## What to produce
Leave out all pictures. Return exactly the lines from the top of the material through the line containing "smooth=60), 'white upper cover')".
************
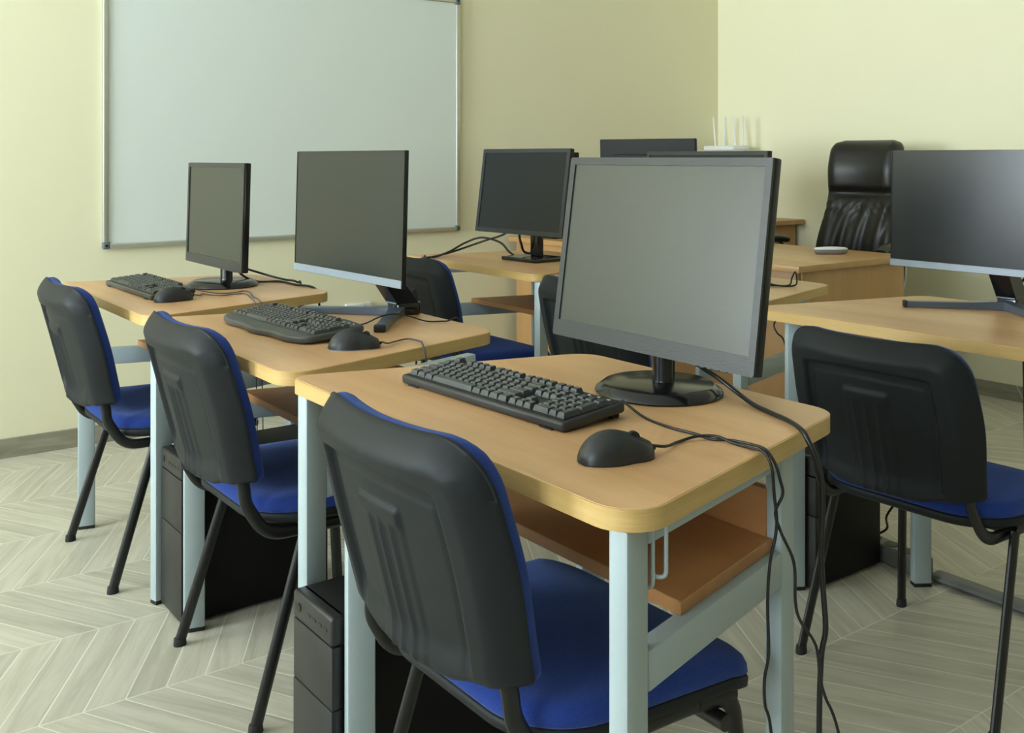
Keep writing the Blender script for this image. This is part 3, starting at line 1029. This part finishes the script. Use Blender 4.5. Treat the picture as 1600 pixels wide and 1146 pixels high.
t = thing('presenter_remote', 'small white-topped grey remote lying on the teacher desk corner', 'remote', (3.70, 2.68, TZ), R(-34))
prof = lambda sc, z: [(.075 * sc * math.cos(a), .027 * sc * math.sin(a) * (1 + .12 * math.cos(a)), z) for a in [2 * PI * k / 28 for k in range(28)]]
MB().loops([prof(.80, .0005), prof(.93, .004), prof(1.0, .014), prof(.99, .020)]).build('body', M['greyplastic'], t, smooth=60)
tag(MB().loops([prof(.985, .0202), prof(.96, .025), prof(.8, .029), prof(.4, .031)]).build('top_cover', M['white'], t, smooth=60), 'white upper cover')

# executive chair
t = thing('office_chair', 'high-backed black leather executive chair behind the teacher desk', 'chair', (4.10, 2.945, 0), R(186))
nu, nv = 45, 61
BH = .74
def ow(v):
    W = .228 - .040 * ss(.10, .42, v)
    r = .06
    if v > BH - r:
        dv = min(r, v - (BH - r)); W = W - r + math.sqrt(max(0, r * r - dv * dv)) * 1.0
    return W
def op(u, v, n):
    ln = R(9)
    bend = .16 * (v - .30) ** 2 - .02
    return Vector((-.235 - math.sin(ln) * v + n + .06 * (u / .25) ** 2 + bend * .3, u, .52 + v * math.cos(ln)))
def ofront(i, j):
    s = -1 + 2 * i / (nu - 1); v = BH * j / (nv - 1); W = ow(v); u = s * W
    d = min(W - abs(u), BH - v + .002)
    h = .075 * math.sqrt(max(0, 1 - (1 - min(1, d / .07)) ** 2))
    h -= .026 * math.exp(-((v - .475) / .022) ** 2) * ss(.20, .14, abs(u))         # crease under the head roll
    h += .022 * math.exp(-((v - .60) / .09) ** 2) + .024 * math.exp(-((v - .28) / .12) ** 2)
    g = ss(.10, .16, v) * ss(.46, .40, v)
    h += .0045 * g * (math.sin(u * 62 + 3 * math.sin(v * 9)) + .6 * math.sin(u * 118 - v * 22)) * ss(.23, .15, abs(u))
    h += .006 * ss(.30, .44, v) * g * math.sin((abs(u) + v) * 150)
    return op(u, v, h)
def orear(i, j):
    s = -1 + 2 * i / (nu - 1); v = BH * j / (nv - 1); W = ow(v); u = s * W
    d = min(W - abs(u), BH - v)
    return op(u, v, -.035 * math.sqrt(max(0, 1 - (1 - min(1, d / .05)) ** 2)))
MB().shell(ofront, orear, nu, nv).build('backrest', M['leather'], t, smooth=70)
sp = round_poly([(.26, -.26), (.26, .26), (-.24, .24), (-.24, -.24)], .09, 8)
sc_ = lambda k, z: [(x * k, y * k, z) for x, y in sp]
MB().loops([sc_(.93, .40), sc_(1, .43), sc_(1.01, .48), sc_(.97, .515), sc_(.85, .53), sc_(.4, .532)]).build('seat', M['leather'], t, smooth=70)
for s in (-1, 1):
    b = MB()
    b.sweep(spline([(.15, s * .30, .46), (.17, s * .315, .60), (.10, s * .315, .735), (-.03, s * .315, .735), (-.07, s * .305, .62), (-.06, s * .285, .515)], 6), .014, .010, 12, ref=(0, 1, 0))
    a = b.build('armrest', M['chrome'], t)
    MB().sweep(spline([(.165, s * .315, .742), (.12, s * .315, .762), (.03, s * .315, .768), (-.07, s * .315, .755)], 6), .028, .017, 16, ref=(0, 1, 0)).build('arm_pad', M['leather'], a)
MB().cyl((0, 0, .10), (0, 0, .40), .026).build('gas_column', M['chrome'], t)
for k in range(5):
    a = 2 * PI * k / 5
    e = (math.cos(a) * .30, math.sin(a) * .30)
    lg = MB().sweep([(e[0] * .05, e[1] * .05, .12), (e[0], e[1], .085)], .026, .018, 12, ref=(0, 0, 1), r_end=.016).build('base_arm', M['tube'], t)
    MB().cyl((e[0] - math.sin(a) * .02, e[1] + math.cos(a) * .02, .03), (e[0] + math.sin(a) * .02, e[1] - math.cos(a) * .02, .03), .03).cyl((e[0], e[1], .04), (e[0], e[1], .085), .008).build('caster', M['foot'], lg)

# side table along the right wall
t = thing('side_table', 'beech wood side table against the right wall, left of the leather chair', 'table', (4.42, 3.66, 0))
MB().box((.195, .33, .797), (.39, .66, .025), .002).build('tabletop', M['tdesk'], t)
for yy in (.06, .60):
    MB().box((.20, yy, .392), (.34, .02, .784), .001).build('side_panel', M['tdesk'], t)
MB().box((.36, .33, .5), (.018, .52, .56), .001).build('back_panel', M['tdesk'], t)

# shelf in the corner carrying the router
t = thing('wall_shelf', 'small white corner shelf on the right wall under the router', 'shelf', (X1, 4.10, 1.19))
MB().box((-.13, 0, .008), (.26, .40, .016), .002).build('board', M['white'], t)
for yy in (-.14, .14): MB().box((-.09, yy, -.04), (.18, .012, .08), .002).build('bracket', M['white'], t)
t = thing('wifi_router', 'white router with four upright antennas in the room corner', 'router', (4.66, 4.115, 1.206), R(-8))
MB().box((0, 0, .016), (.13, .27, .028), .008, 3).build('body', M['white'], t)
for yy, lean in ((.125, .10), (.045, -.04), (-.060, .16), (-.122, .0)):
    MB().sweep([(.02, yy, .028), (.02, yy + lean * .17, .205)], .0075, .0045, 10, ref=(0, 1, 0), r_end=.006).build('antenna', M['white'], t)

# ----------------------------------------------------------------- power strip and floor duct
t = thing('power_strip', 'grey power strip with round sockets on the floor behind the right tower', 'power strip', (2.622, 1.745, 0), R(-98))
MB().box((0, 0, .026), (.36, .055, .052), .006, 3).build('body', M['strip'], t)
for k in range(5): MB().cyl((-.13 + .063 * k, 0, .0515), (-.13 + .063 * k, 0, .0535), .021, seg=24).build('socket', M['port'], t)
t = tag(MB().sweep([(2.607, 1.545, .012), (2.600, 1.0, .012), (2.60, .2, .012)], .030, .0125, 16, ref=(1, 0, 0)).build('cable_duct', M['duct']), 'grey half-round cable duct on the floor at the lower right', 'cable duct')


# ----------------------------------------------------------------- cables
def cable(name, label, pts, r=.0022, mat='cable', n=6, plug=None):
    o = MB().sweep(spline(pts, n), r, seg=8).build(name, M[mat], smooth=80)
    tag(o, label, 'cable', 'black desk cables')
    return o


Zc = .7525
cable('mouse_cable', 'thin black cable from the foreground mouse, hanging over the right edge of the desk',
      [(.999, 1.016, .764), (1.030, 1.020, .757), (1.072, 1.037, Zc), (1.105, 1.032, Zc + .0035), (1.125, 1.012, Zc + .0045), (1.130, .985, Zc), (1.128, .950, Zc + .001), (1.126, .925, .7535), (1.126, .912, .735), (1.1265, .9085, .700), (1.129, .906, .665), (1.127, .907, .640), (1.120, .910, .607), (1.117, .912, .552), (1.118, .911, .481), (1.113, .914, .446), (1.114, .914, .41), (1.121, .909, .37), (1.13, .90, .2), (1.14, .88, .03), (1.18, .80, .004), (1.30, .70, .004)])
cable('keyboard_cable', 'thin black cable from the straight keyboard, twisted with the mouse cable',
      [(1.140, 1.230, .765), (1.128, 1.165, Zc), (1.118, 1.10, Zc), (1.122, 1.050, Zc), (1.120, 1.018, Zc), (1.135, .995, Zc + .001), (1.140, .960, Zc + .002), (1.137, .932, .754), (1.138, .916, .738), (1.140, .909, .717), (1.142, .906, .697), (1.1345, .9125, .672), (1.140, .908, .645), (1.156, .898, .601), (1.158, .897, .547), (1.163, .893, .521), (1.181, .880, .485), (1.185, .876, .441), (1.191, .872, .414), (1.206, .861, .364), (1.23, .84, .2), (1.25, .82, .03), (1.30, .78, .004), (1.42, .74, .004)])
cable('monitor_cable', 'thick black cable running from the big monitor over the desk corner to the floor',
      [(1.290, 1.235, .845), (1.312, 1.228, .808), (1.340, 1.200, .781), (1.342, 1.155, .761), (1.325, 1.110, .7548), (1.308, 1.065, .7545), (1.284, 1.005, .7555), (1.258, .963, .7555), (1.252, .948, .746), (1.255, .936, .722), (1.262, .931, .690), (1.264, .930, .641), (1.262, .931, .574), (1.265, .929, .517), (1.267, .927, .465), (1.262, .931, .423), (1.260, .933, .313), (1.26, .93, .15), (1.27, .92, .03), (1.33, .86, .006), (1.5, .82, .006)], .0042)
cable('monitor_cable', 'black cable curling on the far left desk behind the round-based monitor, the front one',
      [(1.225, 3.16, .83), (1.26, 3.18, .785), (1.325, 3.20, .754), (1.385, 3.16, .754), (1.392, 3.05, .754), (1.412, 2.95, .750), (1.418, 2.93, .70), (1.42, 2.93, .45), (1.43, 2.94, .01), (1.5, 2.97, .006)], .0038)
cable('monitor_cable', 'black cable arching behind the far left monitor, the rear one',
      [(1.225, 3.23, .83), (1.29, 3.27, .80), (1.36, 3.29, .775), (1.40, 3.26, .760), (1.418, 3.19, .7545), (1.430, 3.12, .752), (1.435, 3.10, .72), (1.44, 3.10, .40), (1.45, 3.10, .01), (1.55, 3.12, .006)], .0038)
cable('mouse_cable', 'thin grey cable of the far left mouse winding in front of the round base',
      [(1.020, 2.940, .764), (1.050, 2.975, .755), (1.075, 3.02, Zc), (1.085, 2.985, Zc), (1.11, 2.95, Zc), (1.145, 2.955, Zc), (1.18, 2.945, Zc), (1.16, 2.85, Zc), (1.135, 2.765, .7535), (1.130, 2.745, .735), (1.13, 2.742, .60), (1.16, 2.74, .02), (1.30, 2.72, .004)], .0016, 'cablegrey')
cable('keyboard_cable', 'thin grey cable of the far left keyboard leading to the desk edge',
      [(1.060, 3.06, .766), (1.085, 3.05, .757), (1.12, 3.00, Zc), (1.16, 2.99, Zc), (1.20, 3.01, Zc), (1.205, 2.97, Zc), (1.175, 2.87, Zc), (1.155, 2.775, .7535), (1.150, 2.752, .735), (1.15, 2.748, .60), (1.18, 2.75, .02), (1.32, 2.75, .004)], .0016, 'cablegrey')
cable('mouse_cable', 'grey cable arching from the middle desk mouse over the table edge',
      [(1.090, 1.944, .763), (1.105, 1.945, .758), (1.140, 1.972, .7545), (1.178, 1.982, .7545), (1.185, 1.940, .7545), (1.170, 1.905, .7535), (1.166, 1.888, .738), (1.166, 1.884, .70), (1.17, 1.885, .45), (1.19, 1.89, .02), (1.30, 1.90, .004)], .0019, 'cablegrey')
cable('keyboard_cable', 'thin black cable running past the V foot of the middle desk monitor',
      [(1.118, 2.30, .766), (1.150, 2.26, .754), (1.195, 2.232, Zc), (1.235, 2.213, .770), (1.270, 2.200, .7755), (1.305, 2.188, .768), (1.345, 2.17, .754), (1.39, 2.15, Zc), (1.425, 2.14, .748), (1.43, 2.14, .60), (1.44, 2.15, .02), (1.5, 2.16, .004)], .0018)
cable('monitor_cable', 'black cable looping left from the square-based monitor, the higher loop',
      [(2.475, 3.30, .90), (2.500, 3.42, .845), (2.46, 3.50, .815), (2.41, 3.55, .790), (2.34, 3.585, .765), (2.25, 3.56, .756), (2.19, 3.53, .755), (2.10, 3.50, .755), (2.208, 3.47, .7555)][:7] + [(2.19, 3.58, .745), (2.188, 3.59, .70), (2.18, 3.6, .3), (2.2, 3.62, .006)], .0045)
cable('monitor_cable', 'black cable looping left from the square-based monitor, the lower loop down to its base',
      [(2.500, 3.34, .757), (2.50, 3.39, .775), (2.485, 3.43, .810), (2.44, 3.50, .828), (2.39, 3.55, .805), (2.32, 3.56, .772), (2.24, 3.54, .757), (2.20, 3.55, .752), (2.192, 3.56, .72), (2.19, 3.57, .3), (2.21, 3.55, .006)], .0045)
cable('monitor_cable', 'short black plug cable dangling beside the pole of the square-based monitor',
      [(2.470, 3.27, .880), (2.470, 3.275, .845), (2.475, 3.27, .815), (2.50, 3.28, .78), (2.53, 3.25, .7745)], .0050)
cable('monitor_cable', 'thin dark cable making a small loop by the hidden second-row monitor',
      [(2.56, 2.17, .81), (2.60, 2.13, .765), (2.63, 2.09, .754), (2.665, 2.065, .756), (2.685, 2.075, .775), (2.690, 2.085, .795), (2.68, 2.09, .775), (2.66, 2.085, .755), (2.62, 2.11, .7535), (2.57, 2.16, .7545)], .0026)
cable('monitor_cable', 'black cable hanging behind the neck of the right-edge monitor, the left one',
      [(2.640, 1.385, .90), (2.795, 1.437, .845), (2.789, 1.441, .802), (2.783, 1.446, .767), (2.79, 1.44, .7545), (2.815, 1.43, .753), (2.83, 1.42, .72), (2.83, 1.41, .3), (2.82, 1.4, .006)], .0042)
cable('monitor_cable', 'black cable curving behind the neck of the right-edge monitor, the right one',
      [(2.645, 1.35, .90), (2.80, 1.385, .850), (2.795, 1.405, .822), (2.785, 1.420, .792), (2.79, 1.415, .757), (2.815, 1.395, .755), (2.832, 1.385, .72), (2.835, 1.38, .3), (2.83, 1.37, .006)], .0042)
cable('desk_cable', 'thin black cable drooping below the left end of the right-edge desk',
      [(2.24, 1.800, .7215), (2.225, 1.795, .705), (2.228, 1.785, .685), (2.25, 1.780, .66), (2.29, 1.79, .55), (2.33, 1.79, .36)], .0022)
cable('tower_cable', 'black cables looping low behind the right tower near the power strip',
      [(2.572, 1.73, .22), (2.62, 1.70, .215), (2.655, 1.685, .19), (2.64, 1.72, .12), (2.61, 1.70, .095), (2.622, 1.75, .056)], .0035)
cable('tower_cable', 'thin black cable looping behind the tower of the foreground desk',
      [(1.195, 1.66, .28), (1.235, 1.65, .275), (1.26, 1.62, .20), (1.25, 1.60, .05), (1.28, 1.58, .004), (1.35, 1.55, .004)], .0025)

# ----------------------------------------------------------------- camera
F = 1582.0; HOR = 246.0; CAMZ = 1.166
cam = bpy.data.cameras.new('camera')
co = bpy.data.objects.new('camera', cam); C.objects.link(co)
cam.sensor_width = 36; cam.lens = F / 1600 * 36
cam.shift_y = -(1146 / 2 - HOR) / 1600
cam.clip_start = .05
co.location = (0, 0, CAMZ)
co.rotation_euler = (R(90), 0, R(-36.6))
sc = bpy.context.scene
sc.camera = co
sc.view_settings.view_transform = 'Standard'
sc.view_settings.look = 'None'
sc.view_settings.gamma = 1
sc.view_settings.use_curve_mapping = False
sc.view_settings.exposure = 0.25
************
## Completed task
Keep writing the Blender script for this image. This is part 3, starting at line 1029. This part finishes the script. Use Blender 4.5. Treat the picture as 1600 pixels wide and 1146 pixels high.
t = thing('presenter_remote', 'small white-topped grey remote lying on the teacher desk corner', 'remote', (3.70, 2.68, TZ), R(-34))
prof = lambda sc, z: [(.075 * sc * math.cos(a), .027 * sc * math.sin(a) * (1 + .12 * math.cos(a)), z) for a in [2 * PI * k / 28 for k in range(28)]]
MB().loops([prof(.80, .0005), prof(.93, .004), prof(1.0, .014), prof(.99, .020)]).build('body', M['greyplastic'], t, smooth=60)
tag(MB().loops([prof(.985, .0202), prof(.96, .025), prof(.8, .029), prof(.4, .031)]).build('top_cover', M['white'], t, smooth=60), 'white upper cover')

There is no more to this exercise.